**Work to do**
Print the lines of the data, starting with the first, up to and including the line where "COL = sc.collection" appears.

----------

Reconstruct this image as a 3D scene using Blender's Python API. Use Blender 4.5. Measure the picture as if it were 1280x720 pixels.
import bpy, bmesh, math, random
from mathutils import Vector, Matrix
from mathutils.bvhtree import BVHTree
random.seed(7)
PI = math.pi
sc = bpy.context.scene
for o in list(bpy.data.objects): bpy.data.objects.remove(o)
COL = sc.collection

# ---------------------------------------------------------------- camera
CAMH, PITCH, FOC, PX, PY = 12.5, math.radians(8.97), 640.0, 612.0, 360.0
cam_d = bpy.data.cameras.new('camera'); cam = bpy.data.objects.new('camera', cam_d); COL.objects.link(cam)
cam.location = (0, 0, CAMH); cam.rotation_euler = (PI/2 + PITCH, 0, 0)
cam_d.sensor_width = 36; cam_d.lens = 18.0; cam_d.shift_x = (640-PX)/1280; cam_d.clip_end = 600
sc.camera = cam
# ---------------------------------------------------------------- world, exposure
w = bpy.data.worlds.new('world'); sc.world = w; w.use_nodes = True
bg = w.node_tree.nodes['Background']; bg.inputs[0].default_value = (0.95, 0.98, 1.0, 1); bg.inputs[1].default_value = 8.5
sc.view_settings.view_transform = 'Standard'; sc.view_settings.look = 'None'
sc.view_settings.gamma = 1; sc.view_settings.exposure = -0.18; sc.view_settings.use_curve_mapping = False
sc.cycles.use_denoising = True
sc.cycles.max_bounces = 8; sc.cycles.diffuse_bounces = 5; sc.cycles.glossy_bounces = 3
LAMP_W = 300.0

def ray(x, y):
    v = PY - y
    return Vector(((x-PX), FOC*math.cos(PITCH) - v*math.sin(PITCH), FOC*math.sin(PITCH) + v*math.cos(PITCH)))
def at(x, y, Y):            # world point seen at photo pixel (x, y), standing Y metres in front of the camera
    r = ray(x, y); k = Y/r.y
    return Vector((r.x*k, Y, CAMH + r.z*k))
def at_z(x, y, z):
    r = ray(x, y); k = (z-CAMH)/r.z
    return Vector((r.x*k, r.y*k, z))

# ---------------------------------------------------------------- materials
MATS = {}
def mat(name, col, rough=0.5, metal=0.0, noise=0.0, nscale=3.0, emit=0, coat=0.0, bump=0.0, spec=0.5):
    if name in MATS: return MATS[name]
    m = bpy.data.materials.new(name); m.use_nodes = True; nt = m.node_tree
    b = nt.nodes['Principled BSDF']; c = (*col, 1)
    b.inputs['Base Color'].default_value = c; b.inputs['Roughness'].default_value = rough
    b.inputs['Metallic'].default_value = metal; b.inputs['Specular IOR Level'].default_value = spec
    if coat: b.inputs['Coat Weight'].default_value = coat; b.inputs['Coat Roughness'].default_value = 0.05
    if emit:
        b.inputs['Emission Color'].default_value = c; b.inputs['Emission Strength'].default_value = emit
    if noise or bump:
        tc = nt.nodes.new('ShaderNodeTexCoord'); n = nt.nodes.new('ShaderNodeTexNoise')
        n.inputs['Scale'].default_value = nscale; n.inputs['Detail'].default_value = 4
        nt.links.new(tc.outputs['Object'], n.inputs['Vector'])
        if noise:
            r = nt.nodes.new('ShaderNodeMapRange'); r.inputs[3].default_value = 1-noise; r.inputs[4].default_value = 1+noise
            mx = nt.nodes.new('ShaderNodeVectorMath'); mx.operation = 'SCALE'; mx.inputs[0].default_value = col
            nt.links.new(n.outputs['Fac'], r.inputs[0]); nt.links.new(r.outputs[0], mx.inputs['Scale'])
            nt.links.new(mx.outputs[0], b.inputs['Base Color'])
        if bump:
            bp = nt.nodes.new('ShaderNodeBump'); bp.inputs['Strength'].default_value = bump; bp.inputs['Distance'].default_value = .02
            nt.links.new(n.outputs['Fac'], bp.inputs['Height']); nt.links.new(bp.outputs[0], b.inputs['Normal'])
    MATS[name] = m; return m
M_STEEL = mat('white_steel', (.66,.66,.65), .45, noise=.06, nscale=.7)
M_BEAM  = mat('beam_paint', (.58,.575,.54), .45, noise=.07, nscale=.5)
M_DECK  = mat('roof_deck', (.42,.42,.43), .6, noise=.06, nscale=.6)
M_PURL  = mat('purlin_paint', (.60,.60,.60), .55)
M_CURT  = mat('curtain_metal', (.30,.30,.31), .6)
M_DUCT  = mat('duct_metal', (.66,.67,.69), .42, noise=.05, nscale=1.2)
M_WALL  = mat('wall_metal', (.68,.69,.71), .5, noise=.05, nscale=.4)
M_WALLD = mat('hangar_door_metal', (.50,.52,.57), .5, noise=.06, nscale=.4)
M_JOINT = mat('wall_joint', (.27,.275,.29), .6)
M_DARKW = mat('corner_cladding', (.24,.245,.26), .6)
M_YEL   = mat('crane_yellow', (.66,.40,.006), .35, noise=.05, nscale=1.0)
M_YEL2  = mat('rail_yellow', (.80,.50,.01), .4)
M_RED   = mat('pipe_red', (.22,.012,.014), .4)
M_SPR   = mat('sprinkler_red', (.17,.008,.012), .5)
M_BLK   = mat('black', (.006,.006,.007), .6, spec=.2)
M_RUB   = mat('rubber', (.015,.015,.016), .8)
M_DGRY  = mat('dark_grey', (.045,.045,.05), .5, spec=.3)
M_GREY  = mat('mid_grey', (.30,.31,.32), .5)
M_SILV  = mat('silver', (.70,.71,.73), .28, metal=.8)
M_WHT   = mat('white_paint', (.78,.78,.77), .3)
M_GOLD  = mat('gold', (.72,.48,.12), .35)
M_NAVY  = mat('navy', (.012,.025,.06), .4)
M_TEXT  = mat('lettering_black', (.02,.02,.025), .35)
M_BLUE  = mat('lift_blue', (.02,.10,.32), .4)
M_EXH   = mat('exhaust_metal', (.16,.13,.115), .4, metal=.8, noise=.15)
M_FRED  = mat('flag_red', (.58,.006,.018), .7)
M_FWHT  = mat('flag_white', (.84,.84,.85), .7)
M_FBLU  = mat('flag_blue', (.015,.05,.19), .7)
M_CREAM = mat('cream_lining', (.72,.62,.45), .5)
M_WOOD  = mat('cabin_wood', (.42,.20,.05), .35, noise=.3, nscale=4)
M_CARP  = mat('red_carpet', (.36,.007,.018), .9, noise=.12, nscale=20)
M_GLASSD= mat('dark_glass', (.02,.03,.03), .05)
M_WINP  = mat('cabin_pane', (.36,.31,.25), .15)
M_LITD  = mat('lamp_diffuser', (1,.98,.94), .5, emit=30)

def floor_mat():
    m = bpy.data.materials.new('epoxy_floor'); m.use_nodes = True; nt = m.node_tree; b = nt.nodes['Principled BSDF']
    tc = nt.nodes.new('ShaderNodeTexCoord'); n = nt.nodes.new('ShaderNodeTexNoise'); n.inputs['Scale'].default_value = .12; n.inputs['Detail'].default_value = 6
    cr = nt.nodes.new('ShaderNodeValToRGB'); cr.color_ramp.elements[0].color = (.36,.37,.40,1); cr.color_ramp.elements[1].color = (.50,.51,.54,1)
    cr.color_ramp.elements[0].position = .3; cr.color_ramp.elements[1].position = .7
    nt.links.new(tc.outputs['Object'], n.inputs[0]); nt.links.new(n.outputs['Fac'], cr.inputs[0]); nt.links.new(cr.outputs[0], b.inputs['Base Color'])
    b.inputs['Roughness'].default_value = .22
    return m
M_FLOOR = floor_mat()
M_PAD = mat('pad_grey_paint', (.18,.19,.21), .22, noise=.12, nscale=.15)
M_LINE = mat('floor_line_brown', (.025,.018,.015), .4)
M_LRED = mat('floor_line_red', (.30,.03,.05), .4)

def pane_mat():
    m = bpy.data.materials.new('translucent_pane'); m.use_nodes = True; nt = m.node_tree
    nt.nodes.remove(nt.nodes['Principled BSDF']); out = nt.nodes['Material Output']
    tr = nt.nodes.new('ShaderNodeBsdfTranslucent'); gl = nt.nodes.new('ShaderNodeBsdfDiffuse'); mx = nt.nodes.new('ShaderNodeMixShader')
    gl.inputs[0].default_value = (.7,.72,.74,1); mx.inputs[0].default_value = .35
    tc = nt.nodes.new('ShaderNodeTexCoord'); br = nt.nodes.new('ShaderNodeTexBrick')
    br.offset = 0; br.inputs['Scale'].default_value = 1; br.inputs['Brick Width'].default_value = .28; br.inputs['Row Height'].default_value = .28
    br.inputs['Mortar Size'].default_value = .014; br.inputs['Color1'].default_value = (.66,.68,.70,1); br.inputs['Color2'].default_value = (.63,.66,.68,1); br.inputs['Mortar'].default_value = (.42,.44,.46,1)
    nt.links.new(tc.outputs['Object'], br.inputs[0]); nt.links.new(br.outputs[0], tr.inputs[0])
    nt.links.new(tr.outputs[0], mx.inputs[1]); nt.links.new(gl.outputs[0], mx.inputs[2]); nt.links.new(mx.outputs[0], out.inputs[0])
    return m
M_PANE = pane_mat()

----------

**Solution to the exercise**
Reconstruct this image as a 3D scene using Blender's Python API. Use Blender 4.5. Measure the picture as if it were 1280x720 pixels.
import bpy, bmesh, math, random
from mathutils import Vector, Matrix
from mathutils.bvhtree import BVHTree
random.seed(7)
PI = math.pi
sc = bpy.context.scene
for o in list(bpy.data.objects): bpy.data.objects.remove(o)
COL = sc.collection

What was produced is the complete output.